Integrating behavioral experimental findings into dynamical models to inform social change interventions
Radu Tanase, René Algesheimer, Manuel S. Mariani
TL;DR
This work tackles the gap between micro-level decision making and macro-level diffusion by deriving individual adoption thresholds from choice-based conjoint experiments and embedding those thresholds into threshold-based spreading models. Using two CBC studies (policy support and app adoption) and Hierarchical Bayes estimation, the authors obtain individual utilities and social-signal weights, from which thresholds $\tau_{ni}$ are computed and validated via out-of-sample predictive accuracy. The simulations show that threshold-aware seeding policies can outperform traditional structure-based or naive strategies, depending on the cost structure, and that the approach generalizes to other diffusion frameworks such as the Bass model and preferential attachment.
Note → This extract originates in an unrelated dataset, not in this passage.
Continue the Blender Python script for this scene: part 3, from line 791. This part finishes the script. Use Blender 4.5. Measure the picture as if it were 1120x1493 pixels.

Overall, the paper provides a data-driven framework to calibrate social spreading with empirical human drivers, enhancing the design of policies and interventions for large-scale behavioral change.
Abstract
Addressing global challenges -- from public health to climate change -- often involves stimulating the large-scale adoption of new products or behaviors. Research traditions that focus on individual decision making suggest that achieving this objective requires better identifying the drivers of individual adoption choices. On the other hand, computational approaches rooted in complexity science focus on maximizing the propagation of a given product or behavior throughout social networks of interconnected adopters. The integration of these two perspectives -- although advocated by several research communities -- has remained elusive so far. Here we show how achieving this integration could inform seeding policies to facilitate the large-scale adoption of a given behavior or product. Drawing on complex contagion and discrete choice theories, we propose a method to estimate individual-level thresholds to adoption, and validate its predictive power in two choice experiments. By integrating the estimated thresholds into computational simulations, we show that state-of-the-art seeding methods for social influence maximization might be suboptimal if they neglect individual-level behavioral drivers, which can be corrected through the proposed experimental method.